Dealer Spotlight: CRG Gallery and Dealing as a Team

How do you curate when you have three co-founders?

CRG Gallery has the unique distinction of being the result of a true collaboration. Its three co-founders work together every day, and strive for a consensus in all their curatorial decisions. Recently relocated in the Lower East Side, the gallery represents a roster of fresh emerging and established artists from around the world, such as Angela Dufresne, Leoncillo Leonardi, and Saloua Raouda Choucair. Its current exhibition, “Butt Johnson: Quaint Abstractions,” opened yesterday and features quietly unfolding drawings rendered in everyday tools like Gelly Roll pens and crayons.

Here, the three partners discuss what brought them together, and what it’s like to deal as a team.

 Tell us about your background in art and what led you here.
CRG Gallery is a partnership between Carla Chammas, Richard Desroche, and Glenn McMillan. We met in 1985 at the Marisa del Rey Gallery in New York, where we all worked. Glenn started working in the art world right after college where he studied art history, Carla has a background in art history and political science. Richard studied political science and also has a degree in education. Carla and Glenn moved to New York to work in the art world. Richard moved to New York to be an actor.

Butt Johnson, The Waterfall Effect (2011) Image: courtesy of CRG Gallery

Butt Johnson,
The Waterfall Effect
(2011)

Image: courtesy of CRG Gallery

What type of art does your gallery focus on?
We represent established and emerging contemporary artists from the United States, Europe, the Middle East, and South America. We do about six exhibitions a year, and the artists range in age from their late 20s to 100. We also do exhibitions of a more historical nature including, for example, Lucio Fontana ceramics, Carol Rama drawings, and more. We are currently working on an exhibition for this November of a Lebanese Modernist artist, Saloua Raouda Choucair, who will be 100 years old this year. At the ADAA next year we will present works by Leonardi Leoncillo, a contemporary of Lucio Fontana.

You recently moved from Chelsea to the Lower East Side. What prompted your move? Why do you think being in the Lower East Side right now is important for your gallery?
Our building in Chelsea was sold, and we had to move.
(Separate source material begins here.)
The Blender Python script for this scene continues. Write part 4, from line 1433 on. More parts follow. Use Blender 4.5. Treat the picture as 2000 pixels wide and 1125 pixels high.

The availability of street level space at an affordable price was scarce and so we decided to look outside of the Chelsea area. The Lower East side, with its proximity to the New Museum, the new International Center of Photography, and several other galleries—as well as the energy and diversity of the area—appealed to us.

What have you loved about all of the spaces you’ve been in, from your Upper East Side location to your Chelsea location?
Each space has had its own personality and we have learned to expand and contract accordingly. Our first gallery was located next to the Frick Library and had a fireplace! We next moved to south Soho. There were three galleries opening in Chelsea at the time, and we were uncertain if it would work! After three years, we moved to 22nd Street in a Dia Building, and had galleries on the second and third floors until moving to the original Dia Building across the street. That building was eventually sold too, and so our most recent move to the LES. Our new space is more intimate and full of light.

How do you choose which artists you work with? What is your favorite part of working directly with artists?
Because we are three partners, there is always a discourse around the artists we seem to be drawn to. The selection process can be slow as we aim for a consensus among the three of us, which is time consuming. I would say our favorite part of working with the artists is seeing the transition of a body of work from the studio to the gallery, going from the intimacy of the relationship in the studio to the profile of showing works to the public. We have close relationships with many of the artists of the gallery.

Butt Johnson, The Base Rate Fallacy (2014) Image: courtesy of CRG Gallery

Butt Johnson, The Base Rate Fallacy (2014)

Image: courtesy of CRG Gallery

How do you develop your relationships with artists?
The relationship develops over time. The process of working on exhibitions and other projects deepens the relationship, and we come to rely and depend on one another. We also try to be present for all the artist’s projects outside of the gallery to show our support.

What has been the biggest lesson that you’ve learned about running a gallery since opening your first space? Every day is a learning process. Because our business does not have written rules, does not depend on contracts, and is not regulated we must often follow our intuition and common sense. The biggest lesson: NEVER PICK UP THE PHONE OR HIT THE SEND BUTTON WHEN YOU ARE ANGRY.

If you could have dinner with any artist, living or deceased, who would it be and why?
Glenn would have liked to have dinner with Pier Paolo Pasolini, Richard with Joseph Beuys, and Carla with Lou Salome.

If you were not an art dealer, what would you be doing?
Glenn would be a gardener or an architect. Richard would be a chef or a singer. Carla would be an athlete or an ambassador

Butt John: Quaint Abstractions” is now on view through February 21, 2016.